O Sindicato da Indústria da Construção Civil do Estado de São Paulo (Sinduscon-SP) revisou a sua previsão de crescimento do Produto Interno Bruto (PIB) do setor de 3,4% para 4,4% para 2024, o que significa que o segmento está aquecido e deve abrir mais vagas este ano. Uma das frentes em aceleração é a do programa Minha Casa, Minha Vida, que foi turbinado pelo governo federal.

200 mil vagas em 2024

Segundo dados do Sinduscon-SP, foram criadas mais de 200 mil vagas formais na construção civil em 2024. Ainda assim falta gente. A escassez de mão de obra nos canteiros acaba obrigando as empresas a elevar os salários, o que é bom para os trabalhadores em um setor historicamente conhecido por baixa qualificação e remuneração na informalidade. Por outro lado, o custo mais alto da força de trabalho tem se refletido no Índice Nacional de Custo da Construção (INCC), que acompanha a variação dos preços nesse segmento, e acaba elevando o valor final dos imóveis. O índice subiu 6,34% entre janeiro e dezembro de 2024.

Dados do Grupo de Trabalho de Recursos Humanos (GTRH) do Sinduscon-SP mostram que salários mais altos têm sido um dos instrumentos das construtoras para reter e atrair trabalhadores. Nos postos formais da construção civil, os empregados ganham R$ 3.661 mensais, em média, já acima da indústria (R$ 3.571). Mas há construtoras que remuneram funcionários por produtividade, com o salário podendo chegar a R$ 7,5 mil. Os mais qualificados têm mais chance de conquistar as melhores vagas.

— É preciso capacitar pessoas, usar inteligência artificial (IA) para ganhar produtividade e atrair mais mulheres para o setor, que atualmente representam apenas 12% da mão de obra em São Paulo e 6% na média nacional — observa Ana Maria Castelo, do FGV/Ibre.

O Sinduscon-SP em parceria com a Secretaria de Educação do Estado de São Paulo está formatando um curso técnico de edificações, que deve começar em 2026. O presidente da entidade, Yorki Estefan, também quer incentivar o aumento da produtividade via industrialização dos canteiros, mas observa que essa transformação não se faz no curto prazo. Ele observa também que apenas 26% das pessoas que trabalham no setor têm carteira assinada, mantendo ainda a alta informalidade do setor. Para ele, é preciso discutir se a CLT é o melhor caminho para atrair essa mão de obra:

— Há visão de empreendedorismo disseminada, muitos preferem ser informais.

Nos canteiros da Tenda, por exemplo, os empregados já trabalham como numa “linha de produção de apartamentos” industrializada. A empresa criou um Centro de Distribuição e Transformação (CDT) de materiais, que são enviados para as obras apenas quando necessário (como no modelo industrial just in time, para uso imediato em vez de grandes estoques).

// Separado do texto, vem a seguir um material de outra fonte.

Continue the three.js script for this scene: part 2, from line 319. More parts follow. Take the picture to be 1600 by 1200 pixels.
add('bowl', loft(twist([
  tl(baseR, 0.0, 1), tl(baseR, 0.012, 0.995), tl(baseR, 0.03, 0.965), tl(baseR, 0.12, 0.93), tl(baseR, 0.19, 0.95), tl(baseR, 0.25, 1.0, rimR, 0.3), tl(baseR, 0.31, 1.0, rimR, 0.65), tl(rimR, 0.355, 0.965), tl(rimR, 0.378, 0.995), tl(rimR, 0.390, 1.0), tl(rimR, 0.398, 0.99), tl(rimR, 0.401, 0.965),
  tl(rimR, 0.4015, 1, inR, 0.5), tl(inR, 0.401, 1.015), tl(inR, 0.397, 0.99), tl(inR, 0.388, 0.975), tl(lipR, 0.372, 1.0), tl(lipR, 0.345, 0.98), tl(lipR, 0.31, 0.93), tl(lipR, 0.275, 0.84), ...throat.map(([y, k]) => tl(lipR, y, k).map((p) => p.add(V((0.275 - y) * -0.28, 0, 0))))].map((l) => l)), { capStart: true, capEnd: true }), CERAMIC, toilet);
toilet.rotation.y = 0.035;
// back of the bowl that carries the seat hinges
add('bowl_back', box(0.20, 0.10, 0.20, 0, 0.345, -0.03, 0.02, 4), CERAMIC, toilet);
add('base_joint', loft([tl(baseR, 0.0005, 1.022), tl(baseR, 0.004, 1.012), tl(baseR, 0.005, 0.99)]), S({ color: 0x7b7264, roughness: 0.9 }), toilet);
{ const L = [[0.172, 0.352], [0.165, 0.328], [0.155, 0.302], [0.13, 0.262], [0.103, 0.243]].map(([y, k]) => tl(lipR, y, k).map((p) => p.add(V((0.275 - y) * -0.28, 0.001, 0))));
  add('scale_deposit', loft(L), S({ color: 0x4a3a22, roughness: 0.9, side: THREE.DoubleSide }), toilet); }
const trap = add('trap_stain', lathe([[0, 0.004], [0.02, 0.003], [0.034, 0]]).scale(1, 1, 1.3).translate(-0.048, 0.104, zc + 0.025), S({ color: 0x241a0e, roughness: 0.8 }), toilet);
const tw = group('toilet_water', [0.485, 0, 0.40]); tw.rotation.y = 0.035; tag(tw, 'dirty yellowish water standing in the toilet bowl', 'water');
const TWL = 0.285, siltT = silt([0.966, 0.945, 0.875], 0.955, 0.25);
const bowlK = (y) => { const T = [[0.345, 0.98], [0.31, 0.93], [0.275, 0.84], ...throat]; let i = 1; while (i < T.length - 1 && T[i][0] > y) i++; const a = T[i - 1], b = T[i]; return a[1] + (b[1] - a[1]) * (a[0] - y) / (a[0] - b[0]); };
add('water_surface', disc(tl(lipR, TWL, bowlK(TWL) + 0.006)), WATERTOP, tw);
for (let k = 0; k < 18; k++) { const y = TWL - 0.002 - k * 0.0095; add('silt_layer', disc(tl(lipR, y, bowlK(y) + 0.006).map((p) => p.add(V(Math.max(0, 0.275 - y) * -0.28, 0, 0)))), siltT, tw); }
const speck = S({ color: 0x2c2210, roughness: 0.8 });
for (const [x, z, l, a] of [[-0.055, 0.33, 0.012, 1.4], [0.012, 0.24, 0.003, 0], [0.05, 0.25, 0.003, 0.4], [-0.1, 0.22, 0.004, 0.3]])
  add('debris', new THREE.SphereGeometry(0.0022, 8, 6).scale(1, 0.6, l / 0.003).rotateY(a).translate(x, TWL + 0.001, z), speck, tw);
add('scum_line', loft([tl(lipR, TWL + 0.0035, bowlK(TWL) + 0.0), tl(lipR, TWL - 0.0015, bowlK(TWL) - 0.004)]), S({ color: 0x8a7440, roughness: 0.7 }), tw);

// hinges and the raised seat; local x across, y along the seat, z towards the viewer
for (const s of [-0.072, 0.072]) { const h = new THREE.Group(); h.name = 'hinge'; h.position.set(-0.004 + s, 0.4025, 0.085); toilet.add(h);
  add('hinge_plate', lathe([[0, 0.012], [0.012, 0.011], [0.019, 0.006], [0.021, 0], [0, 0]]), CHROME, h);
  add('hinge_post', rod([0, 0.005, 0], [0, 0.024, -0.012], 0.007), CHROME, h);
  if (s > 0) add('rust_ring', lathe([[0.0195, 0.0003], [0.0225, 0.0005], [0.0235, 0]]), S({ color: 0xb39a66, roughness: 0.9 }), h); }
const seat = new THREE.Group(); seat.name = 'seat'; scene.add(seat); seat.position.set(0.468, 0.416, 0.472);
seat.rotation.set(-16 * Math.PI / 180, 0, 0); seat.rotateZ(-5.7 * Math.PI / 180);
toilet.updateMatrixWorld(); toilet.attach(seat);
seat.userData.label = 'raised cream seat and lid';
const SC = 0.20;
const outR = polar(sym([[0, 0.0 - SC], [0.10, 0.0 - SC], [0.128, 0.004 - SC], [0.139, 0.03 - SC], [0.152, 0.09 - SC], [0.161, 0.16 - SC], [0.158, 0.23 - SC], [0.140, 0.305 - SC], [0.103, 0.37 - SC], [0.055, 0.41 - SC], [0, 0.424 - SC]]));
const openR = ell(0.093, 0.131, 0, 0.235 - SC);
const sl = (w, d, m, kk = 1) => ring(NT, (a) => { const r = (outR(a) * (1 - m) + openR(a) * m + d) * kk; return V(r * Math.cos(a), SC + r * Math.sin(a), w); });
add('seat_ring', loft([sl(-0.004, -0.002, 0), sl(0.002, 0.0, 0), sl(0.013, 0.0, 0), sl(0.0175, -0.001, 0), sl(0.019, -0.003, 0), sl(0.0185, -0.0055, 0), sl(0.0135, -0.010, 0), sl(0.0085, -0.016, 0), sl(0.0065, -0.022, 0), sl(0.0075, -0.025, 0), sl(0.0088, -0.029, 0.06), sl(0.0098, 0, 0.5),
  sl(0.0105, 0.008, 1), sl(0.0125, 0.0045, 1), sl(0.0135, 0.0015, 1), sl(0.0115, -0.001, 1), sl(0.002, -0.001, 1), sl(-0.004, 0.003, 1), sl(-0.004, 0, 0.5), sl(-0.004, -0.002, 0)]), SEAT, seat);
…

Uma parte do material chega em kits com peças prontas para serem instaladas nas unidades, como ramais de esgoto e água ou conjuntos de esquadrias, por exemplo. Isso reduz a área necessária para armazenamento nas obras, além de eliminar um dos piores inimigos da construção: o desperdício de material. Esse processo também permite que trabalhadores sejam remanejados de uma obra para outra sem “distúrbios” no processo.

— São Paulo já tem avançado na agenda de industrialização (na construção), e ela tende a avançar no restante do país com as discussões de sustentabilidade — diz Ana Maria, da FGV.

Reforma tributária ajuda

Eduardo Zaidan, vice-presidente de Economia do Sinduscon-SP, diz que a tributação atrapalhou a industrialização da construção civil no Brasil, onde se cobra do setor ICMS e IPI sobre materiais pré-moldados produzidos fora dos canteiros de obras, encarecendo o custo total. A reforma tributária equaliza essa questão e será outro fator em favor dessa tendência.

— Há custos maiores no processo de industrialização do setor. Por isso, não foi para a frente aqui como no resto do mundo — diz Zaidan.